I took my helper with me, my oldest daughter. I was very impressed with how hard she worked that day. I would carry the wood to the truck and she would stack it neatly in rows. I never stack the wood, instead just throwing it and letting it land however it does. It's surprising how much wood I could load as she kept it neatly stacked.

Besides the place to work, the world's best helper, a good saw to cut it and the truck to haul it, I have a new weapon this year in the firewood battle. A friend and I recently went in on a motorized hydraulic wood splitter, which I've already put to work at the house.

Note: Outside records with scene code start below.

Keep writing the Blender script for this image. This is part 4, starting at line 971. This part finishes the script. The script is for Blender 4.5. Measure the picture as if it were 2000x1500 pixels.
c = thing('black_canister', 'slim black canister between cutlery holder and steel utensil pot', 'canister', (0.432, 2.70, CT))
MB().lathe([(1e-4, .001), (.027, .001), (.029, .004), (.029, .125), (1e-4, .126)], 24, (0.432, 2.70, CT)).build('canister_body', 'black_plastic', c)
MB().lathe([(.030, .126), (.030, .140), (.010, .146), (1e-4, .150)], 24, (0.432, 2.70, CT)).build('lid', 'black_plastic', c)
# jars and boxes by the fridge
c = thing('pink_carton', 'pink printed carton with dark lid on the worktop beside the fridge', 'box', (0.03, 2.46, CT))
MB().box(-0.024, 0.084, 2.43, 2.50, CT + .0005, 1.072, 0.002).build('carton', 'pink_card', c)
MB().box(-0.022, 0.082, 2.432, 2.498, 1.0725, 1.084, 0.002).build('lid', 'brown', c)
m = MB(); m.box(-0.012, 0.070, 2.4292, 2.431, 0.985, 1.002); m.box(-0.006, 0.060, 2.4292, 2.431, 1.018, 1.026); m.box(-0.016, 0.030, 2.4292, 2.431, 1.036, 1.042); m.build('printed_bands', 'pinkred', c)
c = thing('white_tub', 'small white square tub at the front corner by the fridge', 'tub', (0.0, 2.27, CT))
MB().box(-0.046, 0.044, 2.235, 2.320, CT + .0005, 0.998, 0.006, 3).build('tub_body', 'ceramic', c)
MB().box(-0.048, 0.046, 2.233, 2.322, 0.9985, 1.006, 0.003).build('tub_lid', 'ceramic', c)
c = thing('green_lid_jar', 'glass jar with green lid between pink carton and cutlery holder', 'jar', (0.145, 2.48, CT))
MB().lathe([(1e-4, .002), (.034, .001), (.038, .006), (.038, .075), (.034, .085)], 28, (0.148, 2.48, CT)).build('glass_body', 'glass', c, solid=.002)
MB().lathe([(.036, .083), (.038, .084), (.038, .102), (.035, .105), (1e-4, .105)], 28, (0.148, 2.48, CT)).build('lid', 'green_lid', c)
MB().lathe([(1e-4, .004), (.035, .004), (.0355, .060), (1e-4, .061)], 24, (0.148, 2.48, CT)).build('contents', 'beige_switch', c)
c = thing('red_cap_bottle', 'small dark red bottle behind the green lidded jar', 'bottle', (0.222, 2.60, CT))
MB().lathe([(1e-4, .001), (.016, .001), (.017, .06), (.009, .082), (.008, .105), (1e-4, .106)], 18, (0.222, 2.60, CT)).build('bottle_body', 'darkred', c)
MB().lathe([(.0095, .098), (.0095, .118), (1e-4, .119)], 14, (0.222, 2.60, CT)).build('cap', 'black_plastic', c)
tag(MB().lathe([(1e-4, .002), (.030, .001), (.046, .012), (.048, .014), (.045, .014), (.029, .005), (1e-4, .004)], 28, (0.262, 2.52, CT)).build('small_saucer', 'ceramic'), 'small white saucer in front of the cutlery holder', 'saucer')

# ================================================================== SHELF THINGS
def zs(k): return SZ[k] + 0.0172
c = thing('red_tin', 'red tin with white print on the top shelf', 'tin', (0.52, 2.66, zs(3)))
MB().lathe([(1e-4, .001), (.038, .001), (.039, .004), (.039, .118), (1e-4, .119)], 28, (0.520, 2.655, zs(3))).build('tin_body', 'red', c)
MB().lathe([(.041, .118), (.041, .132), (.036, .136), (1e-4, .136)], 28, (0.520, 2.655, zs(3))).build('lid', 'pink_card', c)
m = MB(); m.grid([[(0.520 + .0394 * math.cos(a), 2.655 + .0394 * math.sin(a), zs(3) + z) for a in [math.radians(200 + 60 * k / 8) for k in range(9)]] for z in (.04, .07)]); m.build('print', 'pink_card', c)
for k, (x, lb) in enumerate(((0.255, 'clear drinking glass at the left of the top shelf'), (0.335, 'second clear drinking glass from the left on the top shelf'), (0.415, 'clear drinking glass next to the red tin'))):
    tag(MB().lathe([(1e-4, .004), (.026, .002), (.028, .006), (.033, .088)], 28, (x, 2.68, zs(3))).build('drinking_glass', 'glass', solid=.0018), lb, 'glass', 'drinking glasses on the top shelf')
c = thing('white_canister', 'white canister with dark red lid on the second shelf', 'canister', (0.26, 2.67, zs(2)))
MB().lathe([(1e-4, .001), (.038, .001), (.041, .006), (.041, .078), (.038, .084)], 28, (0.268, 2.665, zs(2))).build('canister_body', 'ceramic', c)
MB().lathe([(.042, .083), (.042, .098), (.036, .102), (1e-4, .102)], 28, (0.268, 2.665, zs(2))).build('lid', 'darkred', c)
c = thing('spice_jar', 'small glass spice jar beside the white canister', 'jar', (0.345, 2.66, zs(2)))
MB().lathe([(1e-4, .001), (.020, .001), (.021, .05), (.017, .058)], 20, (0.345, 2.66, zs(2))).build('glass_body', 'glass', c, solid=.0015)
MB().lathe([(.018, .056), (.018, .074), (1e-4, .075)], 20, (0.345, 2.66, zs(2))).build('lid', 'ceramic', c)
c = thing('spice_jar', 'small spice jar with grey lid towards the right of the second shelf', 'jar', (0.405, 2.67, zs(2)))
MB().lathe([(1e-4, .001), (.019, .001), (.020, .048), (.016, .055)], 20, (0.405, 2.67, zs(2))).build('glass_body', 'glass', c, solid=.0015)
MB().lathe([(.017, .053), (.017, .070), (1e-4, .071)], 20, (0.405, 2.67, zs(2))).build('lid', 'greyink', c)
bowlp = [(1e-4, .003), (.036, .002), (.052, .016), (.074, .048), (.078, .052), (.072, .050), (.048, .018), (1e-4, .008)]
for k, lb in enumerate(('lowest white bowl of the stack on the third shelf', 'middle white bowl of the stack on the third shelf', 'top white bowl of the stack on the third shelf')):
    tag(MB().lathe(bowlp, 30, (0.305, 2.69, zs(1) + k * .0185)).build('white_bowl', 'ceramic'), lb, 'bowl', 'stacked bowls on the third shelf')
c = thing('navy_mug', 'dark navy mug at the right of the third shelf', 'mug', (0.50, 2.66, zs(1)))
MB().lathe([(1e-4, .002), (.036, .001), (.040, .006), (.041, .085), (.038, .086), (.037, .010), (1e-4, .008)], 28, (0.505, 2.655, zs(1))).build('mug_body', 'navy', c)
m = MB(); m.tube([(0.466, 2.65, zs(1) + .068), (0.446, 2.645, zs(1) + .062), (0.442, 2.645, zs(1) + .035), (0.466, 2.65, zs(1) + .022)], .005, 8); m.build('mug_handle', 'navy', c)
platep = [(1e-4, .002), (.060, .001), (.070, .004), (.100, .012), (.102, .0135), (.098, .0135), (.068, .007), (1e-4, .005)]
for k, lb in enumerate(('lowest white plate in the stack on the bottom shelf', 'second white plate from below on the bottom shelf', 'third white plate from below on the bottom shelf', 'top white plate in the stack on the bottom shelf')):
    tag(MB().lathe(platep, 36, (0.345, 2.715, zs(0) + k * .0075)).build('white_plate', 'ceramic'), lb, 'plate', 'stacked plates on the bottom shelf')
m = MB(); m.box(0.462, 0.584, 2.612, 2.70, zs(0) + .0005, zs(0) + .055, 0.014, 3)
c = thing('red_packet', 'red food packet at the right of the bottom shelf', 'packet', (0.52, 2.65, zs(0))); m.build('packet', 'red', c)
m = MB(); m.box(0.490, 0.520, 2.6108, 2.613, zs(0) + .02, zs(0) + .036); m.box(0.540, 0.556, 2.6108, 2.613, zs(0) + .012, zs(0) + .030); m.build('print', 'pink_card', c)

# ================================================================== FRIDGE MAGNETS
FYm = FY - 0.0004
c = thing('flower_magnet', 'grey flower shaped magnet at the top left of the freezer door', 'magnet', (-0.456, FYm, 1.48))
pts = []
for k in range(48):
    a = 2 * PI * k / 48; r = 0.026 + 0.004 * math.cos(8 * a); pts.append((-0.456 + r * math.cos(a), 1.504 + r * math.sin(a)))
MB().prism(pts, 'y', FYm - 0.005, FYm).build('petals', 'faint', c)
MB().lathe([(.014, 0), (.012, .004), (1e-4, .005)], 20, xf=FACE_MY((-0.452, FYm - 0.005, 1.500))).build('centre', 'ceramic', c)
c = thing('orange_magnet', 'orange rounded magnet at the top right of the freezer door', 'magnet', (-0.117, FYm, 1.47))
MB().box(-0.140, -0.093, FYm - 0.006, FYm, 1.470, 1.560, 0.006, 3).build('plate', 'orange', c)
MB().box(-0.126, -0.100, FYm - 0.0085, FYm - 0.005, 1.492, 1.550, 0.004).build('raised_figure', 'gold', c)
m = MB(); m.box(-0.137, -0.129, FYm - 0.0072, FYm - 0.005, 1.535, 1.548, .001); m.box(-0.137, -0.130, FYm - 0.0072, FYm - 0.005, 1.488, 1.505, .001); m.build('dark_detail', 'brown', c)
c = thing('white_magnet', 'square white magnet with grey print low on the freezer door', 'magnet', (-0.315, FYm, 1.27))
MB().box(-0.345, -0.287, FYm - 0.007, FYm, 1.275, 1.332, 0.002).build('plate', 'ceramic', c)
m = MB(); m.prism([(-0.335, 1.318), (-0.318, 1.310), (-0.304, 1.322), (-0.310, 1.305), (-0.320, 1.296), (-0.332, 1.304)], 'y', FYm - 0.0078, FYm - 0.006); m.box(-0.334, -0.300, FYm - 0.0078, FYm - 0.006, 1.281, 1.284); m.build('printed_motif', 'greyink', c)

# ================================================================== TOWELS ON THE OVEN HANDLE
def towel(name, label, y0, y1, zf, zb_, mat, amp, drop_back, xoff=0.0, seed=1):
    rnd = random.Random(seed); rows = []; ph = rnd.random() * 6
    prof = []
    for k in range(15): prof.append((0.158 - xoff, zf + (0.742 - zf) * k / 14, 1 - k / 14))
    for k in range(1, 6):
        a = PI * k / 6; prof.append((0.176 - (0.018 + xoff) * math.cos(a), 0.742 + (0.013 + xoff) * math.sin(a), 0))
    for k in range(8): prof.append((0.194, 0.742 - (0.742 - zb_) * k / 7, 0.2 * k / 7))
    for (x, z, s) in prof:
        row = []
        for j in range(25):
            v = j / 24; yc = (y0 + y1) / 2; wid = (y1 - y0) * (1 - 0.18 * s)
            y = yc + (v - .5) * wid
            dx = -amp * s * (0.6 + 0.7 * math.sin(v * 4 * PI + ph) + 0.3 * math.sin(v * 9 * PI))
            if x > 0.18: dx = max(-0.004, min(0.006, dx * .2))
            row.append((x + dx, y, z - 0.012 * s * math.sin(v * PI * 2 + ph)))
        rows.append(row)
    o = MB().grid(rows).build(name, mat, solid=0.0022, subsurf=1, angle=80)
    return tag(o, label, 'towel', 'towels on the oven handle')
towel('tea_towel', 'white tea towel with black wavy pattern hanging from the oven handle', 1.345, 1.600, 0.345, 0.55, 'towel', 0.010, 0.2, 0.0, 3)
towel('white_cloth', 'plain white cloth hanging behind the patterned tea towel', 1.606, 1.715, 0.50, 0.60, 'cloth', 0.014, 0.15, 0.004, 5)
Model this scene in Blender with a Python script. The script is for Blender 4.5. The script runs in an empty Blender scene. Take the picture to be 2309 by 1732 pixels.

This past winter, I actually got through the winter without borrowing one, instead splitting every piece that was too big for the stove with the maul, ax and wedges. There were several days in which I was out with the temperature hovering well below freezing with my shirt wet with sweat under my coat. It was good exercise during the slow time, but I would have liked to have had a little less of it. Nonetheless, I was pleased to know that I could do that and make it through a winter.

In years past, I had always asked a friend to bring a splitter or paid someone to bring one over and help me get the bulk of it ready. Now that my friend and I have a splitter to share, I can easily split the wood as I haul it in or even on site for the first time. All of those big logs that had been causing me to nearly break my back will now get broken. That alone is worth the price.